→ B 022 – Ici, maintenant : seul de toi !
A demeure, dans la tranche alvéolée et souple de l’émotion fragile : le trépas des heures grises. Nos deux vies transpirent le monde des hommes. Celle de nos rêves juchée à la pétulance de la jonction des regards, et celle du fond de notre enfance mésusée d’acuité sur les nœuds encore fermement liés. Tout se déplie en accordéon et l’illusion s’introduit dans les interstices.
Dans nos pratiques, le débraillé de nos émotions entresuit la lecture de nos souffles. La réalité a toujours raison de la réalité. Le dépassement de soi explore. Le -dans la marge- opère la transgression d’une tête à une autre sans qu’un fil n’abrite l’équilibriste de la pensée qui le chausse.
Nos bouches sont plantées aux rendez-vous des mots et les cloisons qui nous séparent de la perception ne sont que des faux-semblants que l’apparence habite comme une loge avant le spectacle.
Attente : le sucre fond doucement dans l’eau. Les arbres savent-ils leur sève montante qui nourrit les feuilles ?

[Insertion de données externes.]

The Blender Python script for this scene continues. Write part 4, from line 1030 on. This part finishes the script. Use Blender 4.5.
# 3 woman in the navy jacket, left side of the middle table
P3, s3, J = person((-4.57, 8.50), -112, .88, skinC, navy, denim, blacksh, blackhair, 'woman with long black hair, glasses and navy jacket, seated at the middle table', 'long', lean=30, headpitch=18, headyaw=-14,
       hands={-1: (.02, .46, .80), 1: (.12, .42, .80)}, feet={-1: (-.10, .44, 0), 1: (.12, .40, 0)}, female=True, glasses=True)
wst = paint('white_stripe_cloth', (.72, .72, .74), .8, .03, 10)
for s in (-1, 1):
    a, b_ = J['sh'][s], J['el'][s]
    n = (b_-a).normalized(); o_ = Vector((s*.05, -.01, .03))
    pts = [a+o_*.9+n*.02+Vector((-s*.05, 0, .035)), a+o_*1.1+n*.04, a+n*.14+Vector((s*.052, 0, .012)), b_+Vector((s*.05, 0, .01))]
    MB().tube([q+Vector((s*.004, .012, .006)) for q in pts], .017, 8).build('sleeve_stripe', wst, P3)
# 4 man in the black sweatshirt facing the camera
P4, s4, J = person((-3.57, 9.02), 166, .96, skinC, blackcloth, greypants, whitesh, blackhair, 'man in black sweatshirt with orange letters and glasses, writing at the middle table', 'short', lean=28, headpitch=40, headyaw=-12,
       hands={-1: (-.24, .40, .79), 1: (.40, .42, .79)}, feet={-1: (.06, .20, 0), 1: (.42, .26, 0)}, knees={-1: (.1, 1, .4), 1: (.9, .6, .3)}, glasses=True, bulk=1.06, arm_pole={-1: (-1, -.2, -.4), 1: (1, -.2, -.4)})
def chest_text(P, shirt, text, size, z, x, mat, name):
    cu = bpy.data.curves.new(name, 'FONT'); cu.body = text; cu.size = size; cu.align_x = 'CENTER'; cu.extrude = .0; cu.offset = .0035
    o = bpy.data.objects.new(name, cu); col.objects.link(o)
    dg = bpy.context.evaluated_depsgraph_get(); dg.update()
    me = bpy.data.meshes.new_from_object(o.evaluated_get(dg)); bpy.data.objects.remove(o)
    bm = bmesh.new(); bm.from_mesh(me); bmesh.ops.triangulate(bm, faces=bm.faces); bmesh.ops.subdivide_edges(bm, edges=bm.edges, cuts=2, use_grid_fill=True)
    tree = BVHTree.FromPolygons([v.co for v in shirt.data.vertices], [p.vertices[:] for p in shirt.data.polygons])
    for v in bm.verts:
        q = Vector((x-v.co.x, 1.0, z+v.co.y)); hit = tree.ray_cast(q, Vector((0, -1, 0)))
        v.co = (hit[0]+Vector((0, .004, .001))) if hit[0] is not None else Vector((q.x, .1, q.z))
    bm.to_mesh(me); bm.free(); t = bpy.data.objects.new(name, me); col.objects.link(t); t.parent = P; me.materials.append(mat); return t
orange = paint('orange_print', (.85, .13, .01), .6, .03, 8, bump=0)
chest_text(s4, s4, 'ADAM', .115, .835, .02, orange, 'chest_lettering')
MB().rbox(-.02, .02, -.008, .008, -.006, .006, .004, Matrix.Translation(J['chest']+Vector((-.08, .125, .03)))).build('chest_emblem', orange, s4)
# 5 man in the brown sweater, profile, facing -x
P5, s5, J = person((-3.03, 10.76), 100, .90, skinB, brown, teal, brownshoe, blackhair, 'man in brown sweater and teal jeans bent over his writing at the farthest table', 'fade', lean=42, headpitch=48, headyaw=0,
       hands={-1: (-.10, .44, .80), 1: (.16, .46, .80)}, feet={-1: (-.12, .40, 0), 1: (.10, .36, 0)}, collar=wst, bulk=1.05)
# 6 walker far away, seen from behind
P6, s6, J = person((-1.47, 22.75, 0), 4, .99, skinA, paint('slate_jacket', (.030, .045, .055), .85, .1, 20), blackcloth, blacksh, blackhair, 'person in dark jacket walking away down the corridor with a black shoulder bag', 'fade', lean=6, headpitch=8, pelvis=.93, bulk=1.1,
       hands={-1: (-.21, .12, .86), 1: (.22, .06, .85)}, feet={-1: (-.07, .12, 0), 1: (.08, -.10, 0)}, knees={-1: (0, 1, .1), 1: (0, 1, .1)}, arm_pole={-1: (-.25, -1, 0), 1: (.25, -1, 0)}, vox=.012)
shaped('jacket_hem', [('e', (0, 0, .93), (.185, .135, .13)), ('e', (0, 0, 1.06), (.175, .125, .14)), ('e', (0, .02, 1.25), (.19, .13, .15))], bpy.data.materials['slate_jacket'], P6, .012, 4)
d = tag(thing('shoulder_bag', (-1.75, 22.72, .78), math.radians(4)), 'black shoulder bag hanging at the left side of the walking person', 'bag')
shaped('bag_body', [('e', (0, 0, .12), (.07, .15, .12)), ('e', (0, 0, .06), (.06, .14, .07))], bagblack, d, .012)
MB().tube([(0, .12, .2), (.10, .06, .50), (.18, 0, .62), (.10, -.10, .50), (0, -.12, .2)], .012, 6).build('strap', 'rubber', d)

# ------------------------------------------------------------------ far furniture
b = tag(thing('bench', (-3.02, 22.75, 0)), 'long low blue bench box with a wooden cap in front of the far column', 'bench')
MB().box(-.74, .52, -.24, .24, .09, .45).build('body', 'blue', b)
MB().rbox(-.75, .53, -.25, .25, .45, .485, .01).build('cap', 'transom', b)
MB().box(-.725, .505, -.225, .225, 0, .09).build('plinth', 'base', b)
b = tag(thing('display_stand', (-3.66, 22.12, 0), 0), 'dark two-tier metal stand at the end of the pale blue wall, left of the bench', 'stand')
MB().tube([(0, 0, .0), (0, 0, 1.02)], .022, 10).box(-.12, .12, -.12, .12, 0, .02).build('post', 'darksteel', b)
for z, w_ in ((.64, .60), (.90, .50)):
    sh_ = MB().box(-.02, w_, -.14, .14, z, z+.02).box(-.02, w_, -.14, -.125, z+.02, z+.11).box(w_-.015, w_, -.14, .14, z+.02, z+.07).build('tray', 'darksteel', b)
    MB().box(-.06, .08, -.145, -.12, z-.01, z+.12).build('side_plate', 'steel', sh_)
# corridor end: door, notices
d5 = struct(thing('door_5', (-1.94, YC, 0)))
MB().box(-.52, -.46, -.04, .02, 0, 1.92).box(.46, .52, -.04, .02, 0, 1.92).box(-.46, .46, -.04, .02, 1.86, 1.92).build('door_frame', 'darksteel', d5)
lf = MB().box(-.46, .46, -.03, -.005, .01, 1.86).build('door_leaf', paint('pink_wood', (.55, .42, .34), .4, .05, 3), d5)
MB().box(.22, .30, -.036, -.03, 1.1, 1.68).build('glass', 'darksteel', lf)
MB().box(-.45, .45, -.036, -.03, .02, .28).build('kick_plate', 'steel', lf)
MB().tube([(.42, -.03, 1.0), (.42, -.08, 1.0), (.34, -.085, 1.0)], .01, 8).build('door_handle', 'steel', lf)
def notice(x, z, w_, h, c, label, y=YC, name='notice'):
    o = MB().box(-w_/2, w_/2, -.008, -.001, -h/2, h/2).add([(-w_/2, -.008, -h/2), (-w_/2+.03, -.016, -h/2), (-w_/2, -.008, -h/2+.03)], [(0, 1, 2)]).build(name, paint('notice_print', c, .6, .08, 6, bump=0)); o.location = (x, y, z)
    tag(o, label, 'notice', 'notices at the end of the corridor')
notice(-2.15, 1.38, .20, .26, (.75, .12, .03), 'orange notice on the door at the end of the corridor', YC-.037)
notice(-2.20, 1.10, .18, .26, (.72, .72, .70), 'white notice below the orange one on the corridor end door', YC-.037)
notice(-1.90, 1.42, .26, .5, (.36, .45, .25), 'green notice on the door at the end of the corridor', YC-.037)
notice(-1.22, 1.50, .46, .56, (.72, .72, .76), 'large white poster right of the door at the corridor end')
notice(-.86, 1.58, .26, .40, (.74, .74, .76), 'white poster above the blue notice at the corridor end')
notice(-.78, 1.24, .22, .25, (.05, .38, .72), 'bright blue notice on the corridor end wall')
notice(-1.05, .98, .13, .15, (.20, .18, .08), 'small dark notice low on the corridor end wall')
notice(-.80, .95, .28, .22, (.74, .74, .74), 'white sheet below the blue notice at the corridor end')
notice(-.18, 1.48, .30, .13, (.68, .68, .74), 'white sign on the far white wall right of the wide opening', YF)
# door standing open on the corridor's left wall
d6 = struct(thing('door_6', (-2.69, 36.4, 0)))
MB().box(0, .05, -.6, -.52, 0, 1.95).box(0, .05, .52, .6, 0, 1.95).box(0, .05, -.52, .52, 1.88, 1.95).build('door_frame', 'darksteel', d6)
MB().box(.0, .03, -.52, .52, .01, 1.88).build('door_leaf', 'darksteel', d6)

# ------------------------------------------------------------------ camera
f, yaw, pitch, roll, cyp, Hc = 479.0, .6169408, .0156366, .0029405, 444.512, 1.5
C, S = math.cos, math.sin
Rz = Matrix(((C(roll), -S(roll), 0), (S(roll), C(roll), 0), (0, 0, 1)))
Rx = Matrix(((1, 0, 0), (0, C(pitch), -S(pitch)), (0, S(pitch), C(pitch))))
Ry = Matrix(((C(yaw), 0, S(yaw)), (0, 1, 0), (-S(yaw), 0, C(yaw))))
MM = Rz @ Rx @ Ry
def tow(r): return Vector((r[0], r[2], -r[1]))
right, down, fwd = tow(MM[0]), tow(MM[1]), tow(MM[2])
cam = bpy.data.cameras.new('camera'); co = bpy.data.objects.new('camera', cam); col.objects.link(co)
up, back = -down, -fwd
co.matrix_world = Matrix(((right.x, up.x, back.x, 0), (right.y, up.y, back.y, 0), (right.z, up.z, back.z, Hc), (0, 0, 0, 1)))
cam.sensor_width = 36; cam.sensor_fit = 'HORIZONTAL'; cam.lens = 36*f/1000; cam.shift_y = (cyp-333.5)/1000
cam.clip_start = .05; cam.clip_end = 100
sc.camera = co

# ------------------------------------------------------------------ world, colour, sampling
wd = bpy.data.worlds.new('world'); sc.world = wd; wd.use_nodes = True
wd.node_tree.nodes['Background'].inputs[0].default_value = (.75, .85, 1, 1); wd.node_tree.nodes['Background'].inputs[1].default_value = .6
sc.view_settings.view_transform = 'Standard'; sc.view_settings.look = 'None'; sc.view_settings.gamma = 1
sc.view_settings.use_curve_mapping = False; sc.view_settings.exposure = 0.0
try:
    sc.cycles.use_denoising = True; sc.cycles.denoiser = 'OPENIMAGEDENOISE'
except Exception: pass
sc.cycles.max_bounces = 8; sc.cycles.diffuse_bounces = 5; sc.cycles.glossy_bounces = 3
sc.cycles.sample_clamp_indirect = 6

Je louche, un œil rivé sur mon dedans à mirer les tableaux et les fresques vivantes qui se diffusent comme un thé mat au goût de terre, un autre à la reconnaissance des autres et du tumulte du monde, de ses messages, de ses rumeurs.
De toute part, je reçois de la lumière, moi qui hoquette à la rencontre de chaque ombre. Moi, qui aimerais plonger dans le visible pour y percevoir le succédané des vibrations qui porte le blanc comme une pellicule invisible.
Nous habitons tous l’éternité, ce n’est que la parole des hommes qui l’en sépare. Aux courses de l’immédiat, dans le fragment de l’instantané, nos soupirs et nos désirs nous projettent hors du silence qui nous traverse de fond en comble dans sa permanence muette et dans son amplitude infinie. Nous sommes des tableaux vivants dont les croûtes se fissurent malgré notre maintenance à peindre. Et, le tableau change de figure, et l’horizon s’étend encore, et l’œuvre de vie succombe aux piquets de l’instant.
Tu inscris tes mots dans ma bouche. Je ne sais répéter le son de ta voix. Tu hisses en moi des couleurs tiennes et je me repeins de ce qui dure et passe. Nous allons cueillir le jour comme une promesse sans en saisir le fluide qui propulse nos élans. Incapables d’en soulever la robe pour y déceler toute la magnificence qui regorge d’ « un huitième jour » comme l’appelle Christian Bobin.
A demeure, l’exil n’est pas la solitude de l’isolement, mais c’est être avec soi au plus profond des possibles. En soi, on meurt seul et on ressuscite pareillement de nos parfums qui n’ont d’autres recours que de faire face à l’exception que nous sommes.
C’est ma solitude qui te parle, parce qu’elle sait toute l’envergure de son monde et tout le silence que nous pouvons partager. « Deux solitudes se protégeant, se complétant, se limitant, et s’inclinant l’une devant l’autre… »(1). Ce qui m’enlace à toi c’est le désert qui égrène notre sable au tamis de nos certitudes à nous faire frétiller comme de l’eau qui boue.
A l’imprévu de tes rêves, je soustrais le miracle de nos protubérances à ombiliquer cette part de nous-mêmes que nous habitons autant qu’elle nous habite. De vivre en-soi à vivre avec, nous écrivons communément les lignes qui nous rassemblent, loin des clairvoyances toutes faites. Notre page s’appelle caresses, douceurs et vulnérabilités. Nous sommes la frange des heures. La parenthèse des mondes, la lumière du soleil dans son rayon le plus infime. Infirmes, comme toujours, de nos néants comme de nos chaos à défrayer notre liberté à nous unir dans l’accomplissement de nos radicalités, à n’être que nous-mêmes le parcours de l’unicité plus que l’osmose transparente que nous aimerions transplanter à notre aventure du bonheur ou tout au moins à l’idée que l’on s’en fait. L’innocence dans son halo d’abîme demeure un face-à-face avec la mort, habitée par la tragédie humaine qui ne répugne pas à nous avilir de ses fausses candeurs.
Seul de toi, le monde est peuplé du sexe des jours sans morale. Quelle vanité nous loge pour ne savoir vivre qu’aux dépends de nos haches à découper les vagues désordonnées qui s’écoulent de là où nous venons jusqu’à là où nous allons. Nous sommes cette excavation qui hypothèque nos tentations. Ta main, ton bras sont le fourreau de mes galandages intimes où l’inessentiel se combine à l’amas de nos encres de vie à vivre.